Jenn Fishman began her talk, “Writing Is What Writing Does,” by asking: what does it mean to approach this database as someone who thinks about history and historiography? What does it mean to do a case study of college writing? What does it mean to study writing longitudinally, and to study the recent past? She described the usefulness of the concepts of performance and performativity in thinking about these questions, and of their importance to college writing. When we talk about performance, we’re talking about it as specific acts; performativity includes a sense of audience, and of how writing makes meaning, makes things happen. Fishman tried to imagine the types of texts these students were writing: wikis, blogs, journals, web sites, and other electronic forms, but also more familiar genres. Students drew their attention to the performative instances of writing, Fishman said; to writing to make things happen, or to solve problems. For that reason, she suggested, students are most aware of themselves as writers when they have agency; when they sense the agency of their words. Ultimately, they’re redefining college writing: it’s not just writing that’s assigned, not just an intersection or an adjunct to the thing we assign (reading notes, annotated bibliographies, reflective writing, et cetera), but all the writing that students do while they’re in college that helps them invent themselves and the university. And it’s important to think, Fishman concluded, about how this performativity affects our curriculum. Which I’ll certainly agree with, but I’ll also admit that I had a hard time figuring out what performativity meant here, or maybe not so much that as it was figuring out why the term was important to this particular context: it felt to me like selecting an interesting critical term and then pointing to an instance of where that term operates. (I’d be grateful if any of those present might be willing to correct my obtuseness.)

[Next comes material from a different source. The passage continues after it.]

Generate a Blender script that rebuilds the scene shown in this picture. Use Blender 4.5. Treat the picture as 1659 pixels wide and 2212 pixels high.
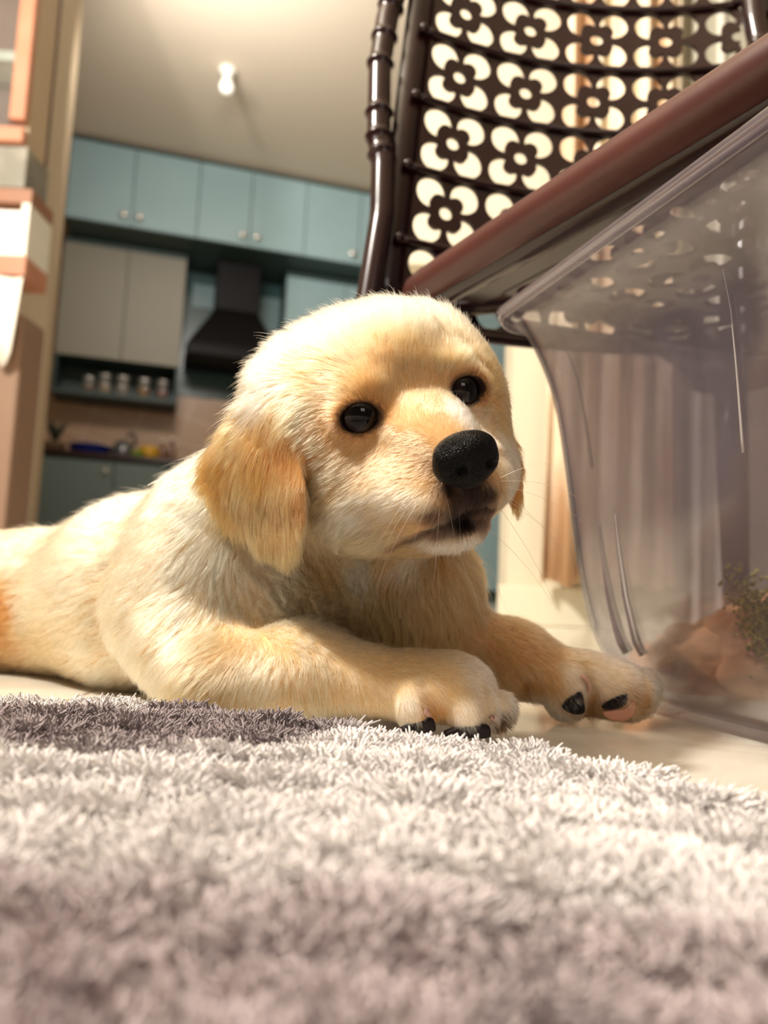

Andrea Lunsford began her wrap-up of the session by pointing out that in the five years of study, not only did they collect 14,776 pieces of data, but they also amassed 150 hours of interviews. Among the questions asked in the interviews were these: how have issues of intellectual property showed up in your writing? How do those issues of intellectual property affect your writing? Some students’ replies were along the lines of “Not much at all, I don’t care,” while others said that they didn’t feel very proprietary about their writing, and still others responded that “It’s not a money issue, but it’s what I wrote,” and one student suggested that “It’s like rape: you take part of me and put it out on the internet?” (I’m paraphrasing Lunsford’s paraphrase here, but the rape analogy was made.) Still others argued that you shouldn’t share things that you’re working on publicly for fear of playing your hand: keep your research secret. Students responded often in terms of music downloading, as well, and some said they didn’t see the unfairness of downloading music in relation to writing: nobody worries about someone downloading lots of Shakespeare. In these responses, the students were seesawing between traditional views of intellectual property and copyright and a newer view that seems closer to Lankshear and Knobel’s definition of new literacies as involving a different post-industrial kind of mindset. While the old industrial mindset sees the individual as the unit of production, the post-industrial mindset focuses on the collaborative as the unit of production. With the shift to the post-industrial mindset, some of the hopes of the democratization of the web have been realized, even as commercial interests are working to limit sharing of information goods, and even as people are sharing more and more, and acting like a collaborative. One of the students interviewed, Lunsford said, offered a parable about digital use and re-use, and she used this parable to suggest that we’re seeing a new understanding of the relationship between students, texts, and ownership. But this new understanding of textual ownership is complicated by tensions between protections and open access. The need to confront such issues is urgent: Lunsford concluded by offering many student examples that illustrate tensions around intellectual property as well as new directions we might take, and that illustrate ways to explore what it means to have and especially to share textual ownership.